_OBJECTIVE_: Only the lines from the start of the data below through the line that contains "area('tube_uplight', (fx - .02, fy" are to be copied, exactly and without pictures.

_Scene script records_:

begin

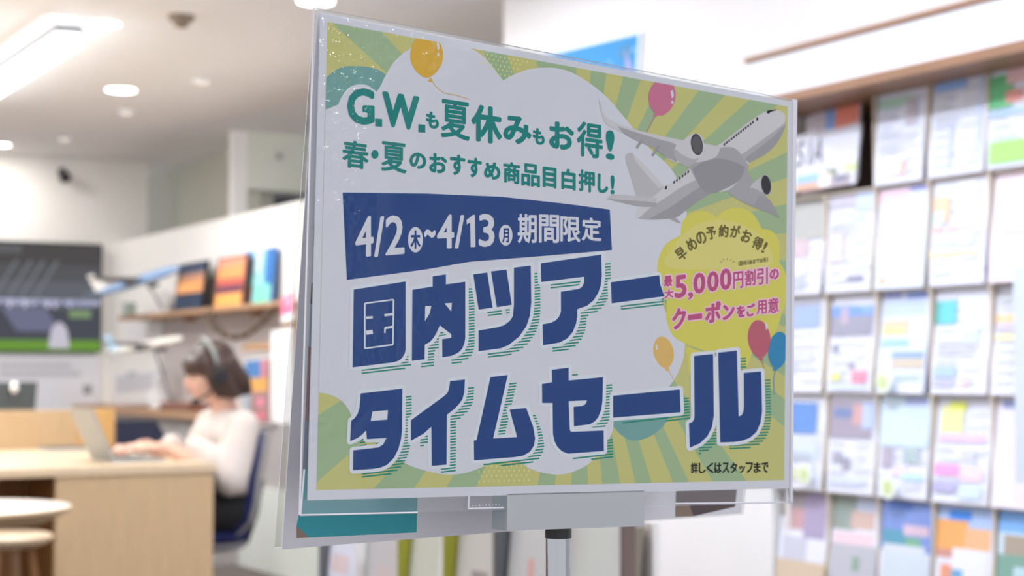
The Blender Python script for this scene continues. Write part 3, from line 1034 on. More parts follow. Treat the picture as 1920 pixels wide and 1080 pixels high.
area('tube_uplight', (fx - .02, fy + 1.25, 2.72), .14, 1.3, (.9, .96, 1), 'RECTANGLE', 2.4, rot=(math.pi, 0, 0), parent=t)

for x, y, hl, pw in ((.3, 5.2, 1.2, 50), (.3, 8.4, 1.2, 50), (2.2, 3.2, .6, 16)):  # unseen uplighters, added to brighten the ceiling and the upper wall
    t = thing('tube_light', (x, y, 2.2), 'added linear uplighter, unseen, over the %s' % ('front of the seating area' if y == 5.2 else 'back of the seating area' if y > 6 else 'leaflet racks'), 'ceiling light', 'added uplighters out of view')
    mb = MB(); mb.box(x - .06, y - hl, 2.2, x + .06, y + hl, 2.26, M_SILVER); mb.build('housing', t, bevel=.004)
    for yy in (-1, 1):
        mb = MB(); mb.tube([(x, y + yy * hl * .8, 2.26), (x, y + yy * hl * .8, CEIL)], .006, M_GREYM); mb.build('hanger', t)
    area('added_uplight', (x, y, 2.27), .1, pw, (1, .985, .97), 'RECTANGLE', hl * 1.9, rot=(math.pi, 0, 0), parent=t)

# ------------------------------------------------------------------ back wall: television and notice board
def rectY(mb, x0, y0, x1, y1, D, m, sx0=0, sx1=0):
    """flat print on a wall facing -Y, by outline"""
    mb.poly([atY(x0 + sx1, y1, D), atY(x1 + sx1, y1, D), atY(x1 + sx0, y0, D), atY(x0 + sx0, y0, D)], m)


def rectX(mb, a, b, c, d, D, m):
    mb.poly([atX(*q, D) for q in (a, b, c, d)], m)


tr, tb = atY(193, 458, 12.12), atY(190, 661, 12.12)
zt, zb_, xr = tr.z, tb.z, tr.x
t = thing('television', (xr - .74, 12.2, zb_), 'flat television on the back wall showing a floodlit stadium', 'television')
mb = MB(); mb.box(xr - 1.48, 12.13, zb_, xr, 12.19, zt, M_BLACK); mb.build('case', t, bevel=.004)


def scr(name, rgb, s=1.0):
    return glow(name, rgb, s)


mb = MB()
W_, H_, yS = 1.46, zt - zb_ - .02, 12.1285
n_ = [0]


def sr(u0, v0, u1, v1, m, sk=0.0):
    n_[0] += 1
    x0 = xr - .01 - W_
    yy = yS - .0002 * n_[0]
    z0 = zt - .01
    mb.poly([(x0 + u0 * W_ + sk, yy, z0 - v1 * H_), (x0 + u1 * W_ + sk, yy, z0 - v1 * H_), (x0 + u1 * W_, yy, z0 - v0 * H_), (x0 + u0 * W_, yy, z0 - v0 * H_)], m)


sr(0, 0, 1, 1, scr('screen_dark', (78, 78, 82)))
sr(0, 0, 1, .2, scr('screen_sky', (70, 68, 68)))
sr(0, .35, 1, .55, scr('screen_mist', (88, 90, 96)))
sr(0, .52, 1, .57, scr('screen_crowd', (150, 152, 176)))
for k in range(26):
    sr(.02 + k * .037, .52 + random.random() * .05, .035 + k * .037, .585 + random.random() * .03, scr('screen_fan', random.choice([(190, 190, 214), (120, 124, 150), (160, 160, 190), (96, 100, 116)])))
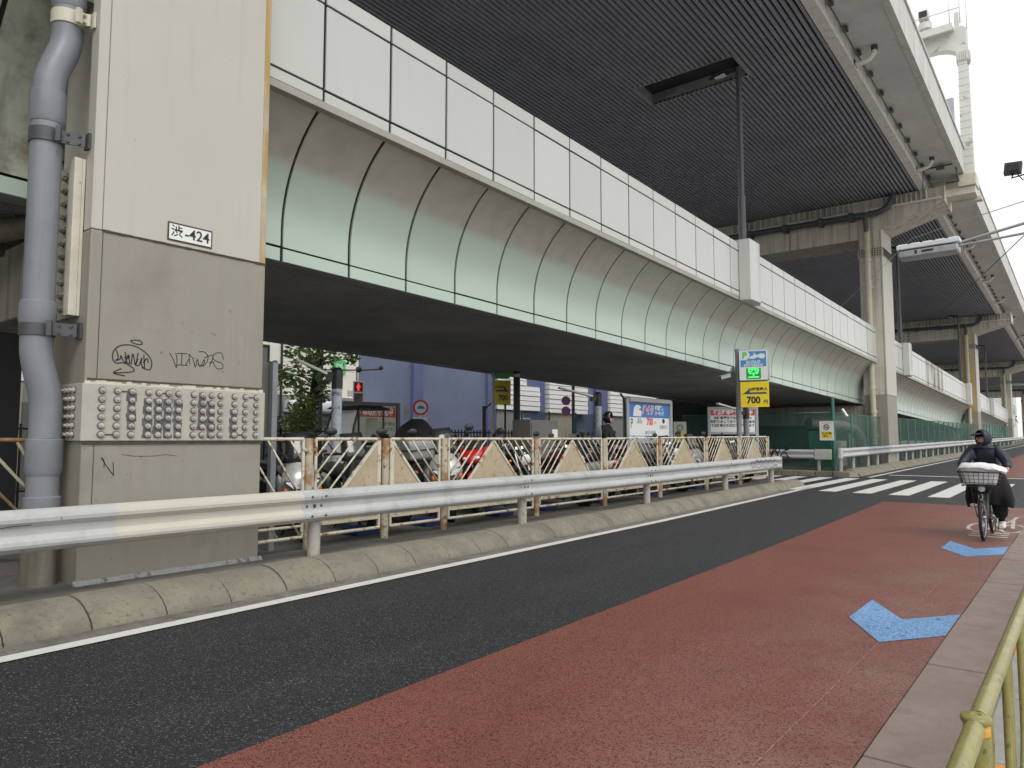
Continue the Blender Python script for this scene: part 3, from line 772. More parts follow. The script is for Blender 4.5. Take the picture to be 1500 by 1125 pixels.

end

_RESPONSE BELOW_:
The Blender Python script for this scene continues. Write part 3, from line 1034 on. More parts follow. Treat the picture as 1920 pixels wide and 1080 pixels high.
area('tube_uplight', (fx - .02, fy + 1.25, 2.72), .14, 1.3, (.9, .96, 1), 'RECTANGLE', 2.4, rot=(math.pi, 0, 0), parent=t)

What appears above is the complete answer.